Raghunath’s brief voice-over at the start of the film depicts him as a progressive who was the family’s “black sheep” because he opposed the “social norm” and married a widow. He compares his life to a “boat caught in cross currents”. Raghunath proves too weak to defy the status quo and betrays his wife, whom he sincerely loves. The Vagabond develops into a conflict between father and son complicated by the character of Rita. Raj falls in love with her when they were children and comes back into her life when she has become the judge’s ward and object of desire. It is Rita who defends Raj in court when he is on trial for attempting to murder his father. Rita emerges as Raj’s conscience, his advocate and his redeemer.

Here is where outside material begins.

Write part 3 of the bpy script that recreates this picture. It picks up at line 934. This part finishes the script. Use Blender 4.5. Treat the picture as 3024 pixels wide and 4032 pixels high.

The Vagabond aims to dispel certain ideas held by the privileged in India (and elsewhere) that heredity or “nature” determines human behavior, as opposed to environmental conditions. The film constitutes an indictment of those who believe, for instance, that education is wasted on the poor. Moreover, Kapoor and his collaborators establish that feudalist ideology and the caste system make it impossible for the poor to improve their station and practically force them to lead a life of crime. The Vagabond’s true villains are the systems of thought that prohibit slum boys like Jagga to “bloom in murky waters” and discourage privileged ones like Raghamuth from being true to their hearts.

The Vagabond culminates with two jail scenes. Raghamuth visits Raj, takes responsibility for his plight and calls him “son” for the first time, his arms outstretched through the bars that keep them apart. Raj moves to the far end of the cell and, facing a window to the outside world, weeps “…for society, where poverty breeds crime…” In the final scene, Rita visits Raj and they pledge to put their love above everything else. Raj vows to become a good man, and an educated man. He conveys how important it is for him to serve his sentence as penance for the life he’s led. Doing so will make him worthy of her. Then he says: “Last night I saw a judge”, implying one with a genuine sense of justice tempered with compassion, “and I’ll become a judge”.

Judges, like the one we envision Raj becoming, judges with wisdom derived from rich life experience, are beacons of hope and inspiration for an ailing society.